- [Objective]: Below is a listing; copy all of it exactly.

- [Given information]:

— Start —

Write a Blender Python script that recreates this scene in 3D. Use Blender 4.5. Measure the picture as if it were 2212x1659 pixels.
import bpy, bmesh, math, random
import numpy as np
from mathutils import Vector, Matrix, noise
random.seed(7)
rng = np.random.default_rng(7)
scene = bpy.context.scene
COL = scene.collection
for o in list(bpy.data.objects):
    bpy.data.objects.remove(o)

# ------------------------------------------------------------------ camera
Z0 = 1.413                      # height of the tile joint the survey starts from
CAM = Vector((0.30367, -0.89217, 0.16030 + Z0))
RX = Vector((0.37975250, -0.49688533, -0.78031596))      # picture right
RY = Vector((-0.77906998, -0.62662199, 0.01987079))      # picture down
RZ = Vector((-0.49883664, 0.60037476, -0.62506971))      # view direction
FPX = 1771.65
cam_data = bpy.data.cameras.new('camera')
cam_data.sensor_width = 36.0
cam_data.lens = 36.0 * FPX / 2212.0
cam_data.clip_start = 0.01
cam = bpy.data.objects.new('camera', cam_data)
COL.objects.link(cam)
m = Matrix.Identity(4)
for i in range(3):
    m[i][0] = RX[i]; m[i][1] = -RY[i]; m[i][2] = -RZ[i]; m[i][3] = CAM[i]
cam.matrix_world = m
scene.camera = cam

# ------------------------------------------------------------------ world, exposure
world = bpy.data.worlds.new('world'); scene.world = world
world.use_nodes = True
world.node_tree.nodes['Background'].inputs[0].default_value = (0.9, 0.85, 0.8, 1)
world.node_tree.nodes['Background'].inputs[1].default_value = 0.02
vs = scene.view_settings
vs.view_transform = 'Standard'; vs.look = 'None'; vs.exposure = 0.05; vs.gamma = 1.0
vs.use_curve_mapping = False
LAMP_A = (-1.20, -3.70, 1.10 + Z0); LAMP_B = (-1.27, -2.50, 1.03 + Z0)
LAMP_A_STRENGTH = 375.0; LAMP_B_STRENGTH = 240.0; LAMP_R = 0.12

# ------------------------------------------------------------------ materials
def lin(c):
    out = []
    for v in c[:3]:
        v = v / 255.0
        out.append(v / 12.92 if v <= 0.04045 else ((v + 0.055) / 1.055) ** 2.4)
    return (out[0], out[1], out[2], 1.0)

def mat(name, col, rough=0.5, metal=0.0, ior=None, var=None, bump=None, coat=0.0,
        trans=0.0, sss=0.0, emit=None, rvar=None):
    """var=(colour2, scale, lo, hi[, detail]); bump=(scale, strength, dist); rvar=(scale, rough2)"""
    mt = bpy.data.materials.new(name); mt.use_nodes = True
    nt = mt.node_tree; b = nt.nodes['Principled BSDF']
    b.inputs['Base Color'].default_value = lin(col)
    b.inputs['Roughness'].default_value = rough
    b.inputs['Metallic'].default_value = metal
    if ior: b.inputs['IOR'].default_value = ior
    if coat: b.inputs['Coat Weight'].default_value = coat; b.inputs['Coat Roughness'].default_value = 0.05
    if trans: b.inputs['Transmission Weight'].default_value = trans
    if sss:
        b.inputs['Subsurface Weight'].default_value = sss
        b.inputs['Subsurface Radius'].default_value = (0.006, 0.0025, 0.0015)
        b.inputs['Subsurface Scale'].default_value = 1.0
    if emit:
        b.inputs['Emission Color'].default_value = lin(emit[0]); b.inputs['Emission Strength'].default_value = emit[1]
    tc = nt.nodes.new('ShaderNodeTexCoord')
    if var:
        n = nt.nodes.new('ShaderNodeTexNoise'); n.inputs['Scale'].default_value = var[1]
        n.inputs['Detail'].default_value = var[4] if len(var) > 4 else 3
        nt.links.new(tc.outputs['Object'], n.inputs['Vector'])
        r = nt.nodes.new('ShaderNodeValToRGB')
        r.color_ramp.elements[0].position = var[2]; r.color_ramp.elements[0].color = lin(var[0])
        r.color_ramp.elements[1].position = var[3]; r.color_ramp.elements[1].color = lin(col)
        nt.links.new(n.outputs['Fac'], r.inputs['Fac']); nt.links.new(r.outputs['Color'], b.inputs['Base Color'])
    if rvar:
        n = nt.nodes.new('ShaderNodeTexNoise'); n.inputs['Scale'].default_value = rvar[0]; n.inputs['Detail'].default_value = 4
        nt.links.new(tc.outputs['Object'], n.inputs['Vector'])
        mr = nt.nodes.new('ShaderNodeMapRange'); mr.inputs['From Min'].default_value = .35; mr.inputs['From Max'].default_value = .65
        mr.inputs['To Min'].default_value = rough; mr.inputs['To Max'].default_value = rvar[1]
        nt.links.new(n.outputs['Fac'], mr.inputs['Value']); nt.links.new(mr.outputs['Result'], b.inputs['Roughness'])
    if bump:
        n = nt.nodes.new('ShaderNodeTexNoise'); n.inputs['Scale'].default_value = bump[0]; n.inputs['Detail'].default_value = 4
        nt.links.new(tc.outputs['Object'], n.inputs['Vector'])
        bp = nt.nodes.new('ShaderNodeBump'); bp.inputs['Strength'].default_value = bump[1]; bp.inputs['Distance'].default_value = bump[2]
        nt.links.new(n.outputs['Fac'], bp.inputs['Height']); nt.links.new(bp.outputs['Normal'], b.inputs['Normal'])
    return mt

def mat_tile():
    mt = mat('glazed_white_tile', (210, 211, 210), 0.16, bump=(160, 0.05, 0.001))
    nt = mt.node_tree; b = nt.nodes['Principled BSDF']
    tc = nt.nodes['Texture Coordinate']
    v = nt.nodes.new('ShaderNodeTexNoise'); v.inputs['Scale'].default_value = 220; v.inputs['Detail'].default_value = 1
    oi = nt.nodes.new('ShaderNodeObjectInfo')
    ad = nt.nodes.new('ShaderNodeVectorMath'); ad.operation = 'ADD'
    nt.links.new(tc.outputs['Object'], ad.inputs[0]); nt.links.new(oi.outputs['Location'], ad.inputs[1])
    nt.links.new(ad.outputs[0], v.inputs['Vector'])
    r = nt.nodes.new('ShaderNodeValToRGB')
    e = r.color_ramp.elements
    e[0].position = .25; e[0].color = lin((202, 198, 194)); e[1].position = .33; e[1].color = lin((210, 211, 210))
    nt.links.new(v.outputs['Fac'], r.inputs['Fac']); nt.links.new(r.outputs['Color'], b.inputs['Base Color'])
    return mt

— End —

- [The answer]:
Write a Blender Python script that recreates this scene in 3D. Use Blender 4.5. Measure the picture as if it were 2212x1659 pixels.
import bpy, bmesh, math, random
import numpy as np
from mathutils import Vector, Matrix, noise
random.seed(7)
rng = np.random.default_rng(7)
scene = bpy.context.scene
COL = scene.collection
for o in list(bpy.data.objects):
    bpy.data.objects.remove(o)

# ------------------------------------------------------------------ camera
Z0 = 1.413                      # height of the tile joint the survey starts from
CAM = Vector((0.30367, -0.89217, 0.16030 + Z0))
RX = Vector((0.37975250, -0.49688533, -0.78031596))      # picture right
RY = Vector((-0.77906998, -0.62662199, 0.01987079))      # picture down
RZ = Vector((-0.49883664, 0.60037476, -0.62506971))      # view direction
FPX = 1771.65
cam_data = bpy.data.cameras.new('camera')
cam_data.sensor_width = 36.0
cam_data.lens = 36.0 * FPX / 2212.0
cam_data.clip_start = 0.01
cam = bpy.data.objects.new('camera', cam_data)
COL.objects.link(cam)
m = Matrix.Identity(4)
for i in range(3):
    m[i][0] = RX[i]; m[i][1] = -RY[i]; m[i][2] = -RZ[i]; m[i][3] = CAM[i]
cam.matrix_world = m
scene.camera = cam

# ------------------------------------------------------------------ world, exposure
world = bpy.data.worlds.new('world'); scene.world = world
world.use_nodes = True
world.node_tree.nodes['Background'].inputs[0].default_value = (0.9, 0.85, 0.8, 1)
world.node_tree.nodes['Background'].inputs[1].default_value = 0.02
vs = scene.view_settings
vs.view_transform = 'Standard'; vs.look = 'None'; vs.exposure = 0.05; vs.gamma = 1.0
vs.use_curve_mapping = False
LAMP_A = (-1.20, -3.70, 1.10 + Z0); LAMP_B = (-1.27, -2.50, 1.03 + Z0)
LAMP_A_STRENGTH = 375.0; LAMP_B_STRENGTH = 240.0; LAMP_R = 0.12

# ------------------------------------------------------------------ materials
def lin(c):
    out = []
    for v in c[:3]:
        v = v / 255.0
        out.append(v / 12.92 if v <= 0.04045 else ((v + 0.055) / 1.055) ** 2.4)
    return (out[0], out[1], out[2], 1.0)

def mat(name, col, rough=0.5, metal=0.0, ior=None, var=None, bump=None, coat=0.0,
        trans=0.0, sss=0.0, emit=None, rvar=None):
    """var=(colour2, scale, lo, hi[, detail]); bump=(scale, strength, dist); rvar=(scale, rough2)"""
    mt = bpy.data.materials.new(name); mt.use_nodes = True
    nt = mt.node_tree; b = nt.nodes['Principled BSDF']
    b.inputs['Base Color'].default_value = lin(col)
    b.inputs['Roughness'].default_value = rough
    b.inputs['Metallic'].default_value = metal
    if ior: b.inputs['IOR'].default_value = ior
    if coat: b.inputs['Coat Weight'].default_value = coat; b.inputs['Coat Roughness'].default_value = 0.05
    if trans: b.inputs['Transmission Weight'].default_value = trans
    if sss:
        b.inputs['Subsurface Weight'].default_value = sss
        b.inputs['Subsurface Radius'].default_value = (0.006, 0.0025, 0.0015)
        b.inputs['Subsurface Scale'].default_value = 1.0
    if emit:
        b.inputs['Emission Color'].default_value = lin(emit[0]); b.inputs['Emission Strength'].default_value = emit[1]
    tc = nt.nodes.new('ShaderNodeTexCoord')
    if var:
        n = nt.nodes.new('ShaderNodeTexNoise'); n.inputs['Scale'].default_value = var[1]
        n.inputs['Detail'].default_value = var[4] if len(var) > 4 else 3
        nt.links.new(tc.outputs['Object'], n.inputs['Vector'])
        r = nt.nodes.new('ShaderNodeValToRGB')
        r.color_ramp.elements[0].position = var[2]; r.color_ramp.elements[0].color = lin(var[0])
        r.color_ramp.elements[1].position = var[3]; r.color_ramp.elements[1].color = lin(col)
        nt.links.new(n.outputs['Fac'], r.inputs['Fac']); nt.links.new(r.outputs['Color'], b.inputs['Base Color'])
    if rvar:
        n = nt.nodes.new('ShaderNodeTexNoise'); n.inputs['Scale'].default_value = rvar[0]; n.inputs['Detail'].default_value = 4
        nt.links.new(tc.outputs['Object'], n.inputs['Vector'])
        mr = nt.nodes.new('ShaderNodeMapRange'); mr.inputs['From Min'].default_value = .35; mr.inputs['From Max'].default_value = .65
        mr.inputs['To Min'].default_value = rough; mr.inputs['To Max'].default_value = rvar[1]
        nt.links.new(n.outputs['Fac'], mr.inputs['Value']); nt.links.new(mr.outputs['Result'], b.inputs['Roughness'])
    if bump:
        n = nt.nodes.new('ShaderNodeTexNoise'); n.inputs['Scale'].default_value = bump[0]; n.inputs['Detail'].default_value = 4
        nt.links.new(tc.outputs['Object'], n.inputs['Vector'])
        bp = nt.nodes.new('ShaderNodeBump'); bp.inputs['Strength'].default_value = bump[1]; bp.inputs['Distance'].default_value = bump[2]
        nt.links.new(n.outputs['Fac'], bp.inputs['Height']); nt.links.new(bp.outputs['Normal'], b.inputs['Normal'])
    return mt

def mat_tile():
    mt = mat('glazed_white_tile', (210, 211, 210), 0.16, bump=(160, 0.05, 0.001))
    nt = mt.node_tree; b = nt.nodes['Principled BSDF']
    tc = nt.nodes['Texture Coordinate']
    v = nt.nodes.new('ShaderNodeTexNoise'); v.inputs['Scale'].default_value = 220; v.inputs['Detail'].default_value = 1
    oi = nt.nodes.new('ShaderNodeObjectInfo')
    ad = nt.nodes.new('ShaderNodeVectorMath'); ad.operation = 'ADD'
    nt.links.new(tc.outputs['Object'], ad.inputs[0]); nt.links.new(oi.outputs['Location'], ad.inputs[1])
    nt.links.new(ad.outputs[0], v.inputs['Vector'])
    r = nt.nodes.new('ShaderNodeValToRGB')
    e = r.color_ramp.elements
    e[0].position = .25; e[0].color = lin((202, 198, 194)); e[1].position = .33; e[1].color = lin((210, 211, 210))
    nt.links.new(v.outputs['Fac'], r.inputs['Fac']); nt.links.new(r.outputs['Color'], b.inputs['Base Color'])
    return mt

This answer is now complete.